30 years since baptism, 17 years of following Jesus


Life was different in so many ways in 1990.  The Berlin Wall had just come down, serious weight training and bodybuilding were central to life for me, it was the year I was married first time round, phones had cords, car stereos had tape decks (very few had CD players), and my favourite football team hadn’t yet won any of its four premierships.

I was a mechanical tradesperson working on the heaviest of mining trucks.  I enjoyed that rough and tumble working environment, often working overtime, afternoon and night shift.  Life back then was free and easy, but without much money, and a night’s entertainment was a VHS movie at home, curled up on the lounge, with a bottle of Diet Coke to share.

Wanting to be married at a particular church meant approaching the pastor and asking.

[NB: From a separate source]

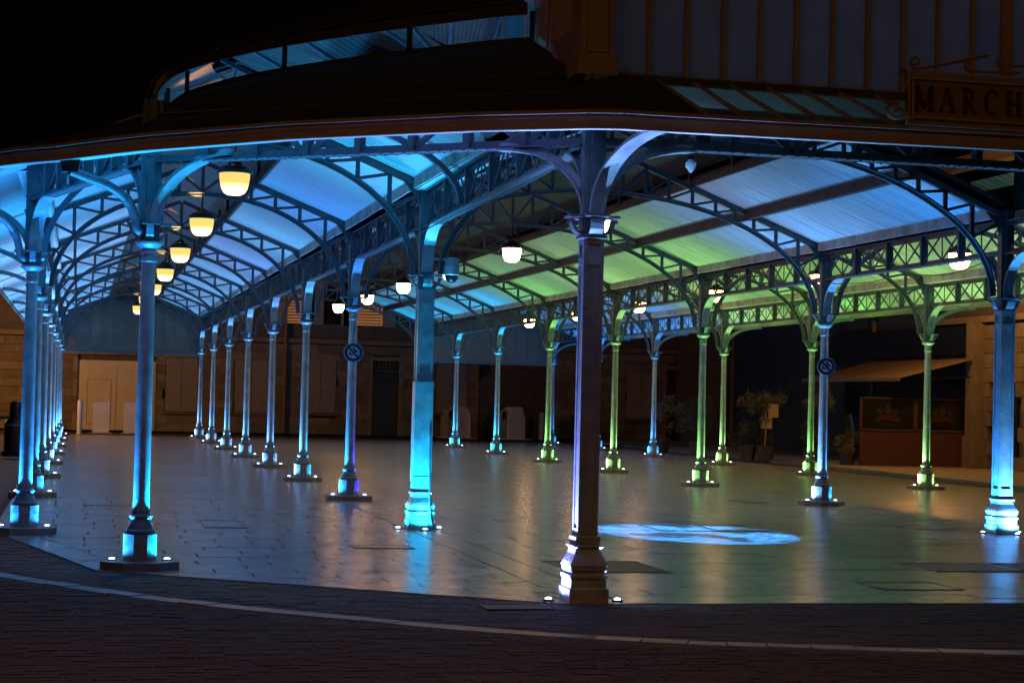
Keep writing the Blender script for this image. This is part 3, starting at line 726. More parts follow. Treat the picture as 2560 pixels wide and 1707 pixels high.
# ------------------------------------------------------------------ front canopy: fascia, soffit, slates over the canted corner
fp = [(-1.85, 23.7, 3.95), (-1.28, 19.6, 3.90), (-.62, 17.95, 3.82), (-.25, 17.32, 3.79), (.05, 16.95, 3.80), (.46, 16.62, 3.83), (1.67, 15.75, 3.885), (3.07, 14.78, 3.905), (3.95, 14.26, 3.905), (4.22, 14.18, 3.905), (4.55, 14.18, 3.905), (13.6, 14.18, 3.96)]
cr_ = thing('front_canopy', 'brown painted fascia and dark slates wrapping the canted front of the hall', 'canopy')
fb = MB(); fs = MB(); FH = .118
for k, ((x, y, z), (x2, y2, z2)) in enumerate(zip(fp[:-1], fp[1:])):
    d = Vector((x2-x, y2-y, 0)).normalized(); n = Vector((d.y, -d.x, 0))*-1     # inward
    fb.add([(x, y, z), (x2, y2, z2), (x2+n.x*.03, y2+n.y*.03, z2), (x+n.x*.03, y+n.y*.03, z), (x, y, z+FH), (x2, y2, z2+FH), (x2+n.x*.03, y2+n.y*.03, z2+FH), (x+n.x*.03, y+n.y*.03, z+FH)], MB.BF)
    fb.add([(x-n.x*.05, y-n.y*.05, z+FH), (x2-n.x*.05, y2-n.y*.05, z2+FH), (x2+n.x*.06, y2+n.y*.06, z2+FH), (x+n.x*.06, y+n.y*.06, z+FH), (x-n.x*.05, y-n.y*.05, z+FH+.03), (x2-n.x*.05, y2-n.y*.05, z2+FH+.03), (x2+n.x*.06, y2+n.y*.06, z2+FH+.03), (x+n.x*.06, y+n.y*.06, z+FH+.03)], MB.BF)
    fs.add([(x+n.x*.03, y+n.y*.03, z+.012), (x+n.x*.28, y+n.y*.28, z+.03), (x2+n.x*.28, y2+n.y*.28, z2+.03), (x2+n.x*.03, y2+n.y*.03, z2+.012), (x+n.x*.03, y+n.y*.03, z+.03), (x+n.x*.28, y+n.y*.28, z+.045), (x2+n.x*.28, y2+n.y*.28, z2+.045), (x2+n.x*.03, y2+n.y*.03, z2+.03)], MB.BF)
part('fascia', fb, FASC, cr_); part('gutter_soffit', fs, SOFF, cr_)
# lantern edge over the canted corner: a curved line of posts and eaves
zq = 5.12
LC = cat([(4.13, 17.0), (3.82, 17.27), (3.12, 18.05), (2.69, 18.6), (2.03, 19.52), (1.5, 20.5), (1.12, 21.55), (.98, 22.6), (.95, 23.3)], 3)
LR = cat([(4.13, 18.3), (3.6, 18.35), (3.03, 18.55), (2.78, 19.1), (2.19, 20.35), (1.75, 21.3), (1.5, 22.2), (1.5, 23.0), (1.75, 23.9)], 3)     # ridge of its roof
def lcat(P, u): f = u*(len(P)-1); i = min(int(f), len(P)-2); return lerp(P[i], P[i+1], f-i)
def topring(k):
    x, y, z = fp[k]
    t = max(0, min(1, ((4.2-x)/5.2))); q = lcat(LC, t); return (q[0], q[1], zq)
sl = MB(); ce = MB()
for k in range(0, 9):
    a = fp[k]; b = fp[k+1]; ta, tb = topring(k), topring(k+1)
    A4 = (a[0], a[1], a[2]+FH+.03); B4 = (b[0], b[1], b[2]+FH+.03)
    for u0, u1, off in ((0, .25, .0), (.25, .5, .012), (.5, .75, .024), (.75, 1, .036)):
        q = [lerp(A4, ta, u0), lerp(B4, tb, u0), lerp(B4, tb, u1), lerp(A4, ta, u1)]
        sl.slab([(x, y, z+off+(0 if i < 2 else -.01)) for i, (x, y, z) in enumerate(q)], .03)
    if k < 8:
        c0 = (a[0]*.8+.2*ta[0], a[1]*.8+.2*ta[1], a[2]+.10+.2*(ta[2]-a[2])); d0 = (b[0]*.8+.2*tb[0], b[1]*.8+.2*tb[1], b[2]+.10+.2*(tb[2]-b[2]))
        ce.slab([(a[0], a[1], a[2]+.08), (b[0], b[1], b[2]+.08), (tb[0], tb[1], tb[2]-.08), (ta[0], ta[1], ta[2]-.08)], .02)
part('outer_slates', sl, SLATE, cr_); part('canted_ceiling', ce, CEIL1, cr_)
# cyan ceiling piece in front of the first left truss, right-hand slope
pf = panel_mesh('ceiling_panel', CEIL2, h1-.19, .90, 4.1, h1, .10, .012, .003)
ob('ceiling_panel', pf, tr1, loc=(0, 19.25, 0))
# left slope in front of the first truss
pl = MB(); pl.slab([(RX[0]+.18, 22.6, zf1(h1-.18)+.08), (.95, 22.6, zf1(.9)+.08), (.95, 23.4, zf1(.9)+.08), (RX[0]+.18, 23.4, zf1(h1-.18)+.08)], .03)
part('front_ceiling_strip', pl, CEIL1, cr_)
# canted lantern: posts, roof and slatted ceiling seen through its long slot
ln = thing('canted_lantern', 'raised slatted lantern above the canted roof, a blue lit slot under its eaves', 'roof lantern')
zo = zq+.27
def off(P, i, d, z):      # point of a plan curve pushed outward by d
    p, q = P[max(i-1, 0)], P[min(i+1, len(P)-1)]; v = Vector((q[0]-p[0], q[1]-p[1], 0)).normalized()
    return (P[i][0]-v.y*-d*-1, P[i][1]+v.x*-d*-1, z)
NL = len(LC)
cb2, fb2, ceil2, rs2 = MB(), MB(), MB(), MB()
for i in range(NL-1):
    cb2.bar((*LC[i], zq), (*LC[i+1], zq), .05, .10); 
    a0, a1 = off(LC, i, .14, zo), off(LC, i+1, .14, zo)
    fb2.bar((a0[0], a0[1], zo+.03), (a1[0], a1[1], zo+.03), .03, .12)
    r0, r1 = LR[i], LR[i+1]
    ceil2.slab([(a0[0], a0[1], zo+.01), (a1[0], a1[1], zo+.01), (*r1, 5.74), (*r0, 5.74)], .02)
    b0, b1 = off(LC, i, .20, zo), off(LC, i+1, .20, zo)
    for u0, u1, o_ in ((0, .5, .0), (.5, 1, .012)):
        q = [(b0[0], b0[1], zo+.10), (b1[0], b1[1], zo+.10), (*r1, 5.83), (*r0, 5.83)]
        rs2.slab([tuple(Vector(lerp(q[0], q[3], u0))+Vector((0, 0, o_))), tuple(Vector(lerp(q[1], q[2], u0))+Vector((0, 0, o_))), lerp(q[1], q[2], u1), lerp(q[0], q[3], u1)], .02)
    # far slope behind the ridge, seen from inside through the slot
    f0, f1 = off(LR, i, -1.0, 0), off(LR, i+1, -1.0, 0)
    if i < 17:
        nb = 4
        for k in range(nb):
            u0, u1 = k/nb, (k+.9)/nb
            ceil2.slab([(*lerp(r0, r1, u0), 5.74), (*lerp(r0, r1, u1), 5.74), (*lerp(f0[:2], f1[:2], u1), 5.36), (*lerp(f0[:2], f1[:2], u0), 5.36)], .02)
    if i % 3 == 0 and i < NL-4: part('rafter', MB().bar((*off(LR, i, -.05, 5.70)[:2], 5.70), (*off(LR, i, -1.0, 0)[:2], 5.31), .035, .05), IRON2, ln)
    if i in (0, 6, 12, 18, 22): part('lantern_post', MB().box(-.025, .025, -.025, .025, 0, .30), TIMB, ln, loc=(*LC[i], zq))
part('curb', cb2, TIMB, ln); part('lantern_fascia', fb2, TIMB, ln); part('lantern_ceiling', ceil2, LATH, ln); part('roof_slates', rs2, SLATE, ln)
part('inner_wall', MB().box(3.72, 4.16, 19.2, 19.25, 4.9, 5.7), SOFF, ln)
lv = MB()
for k in range(6): lv.bar((.93, 23.3, zq-.02+.045*k), (.93, 29.5, zq-.02+.045*k), .03, .03)
part('louvre', lv, LATH, ln)
# stub post and curved rib of the canted corner, standing on the long girder
sp_ = thing('corner_strut', 'dark upright strut on the long girder between the two square pillars', 'strut', (RX[1], 20.9, 0))
part('upright', MB().box(-.09, .09, -.09, .09, GT, 5.0), IRON2, sp_)
part('rib', MB().curve([(-2.4+2.3*sin(t), 0, 3.95+.95*cos(t)) for t in [pi/2*k/14 for k in range(15)]], (0, 1, 0), .1, .06), IRON2, sp_)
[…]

We were not Christian but wanted a church wedding.  The pastor was a very warm and friendly man.  He agreed to marry us, and he got to work arranging for us to complete a detailed survey (on paper) that would help him provide us pre-marital education.  It was February.

We meet with the pastor regularly and had marriage counselling; oh, and we lived together across the road, about a cricket ball’s throw from the church.

Yes, we were all very well aware that we were living together out of wedlock.  The fact that the pastor said nothing about this back in 1990 is astounding.  I guess he was more interested in serving us than potentially being seen as judging us or interrupting the process of us coming to faith — which we did!

We came to faith in preparing to marry.

I’m sure we’re not the only ones, but it’s bizarre to me that at Rivervale Church of Christ we discerned no pressure to comply with church ‘rules’, only loving community.

Yet, to be truthful, I was not looking for community.  I didn’t quite understand why Christians would live without excitement in their lives.  Back then I didn’t want to give up the many things I still enjoyed that were not Christian.

For 13 years I remained in the twilight zone between true faith and the ways of the world.  I kept drinking alcohol, and indeed I drank more consistently as time went on, smoked cigarettes and cannabis occasionally, used anabolic steroids, swore a lot, and generally neither had the desire to follow God nor did I have the power to do it.  (I have found there’s a direct correlation between these two; desire to follow God bequeaths the power to do so with the experience of joy.)

I understand there are many people who claim faith in Christ but have not as yet been able to fully give over their lives to his service.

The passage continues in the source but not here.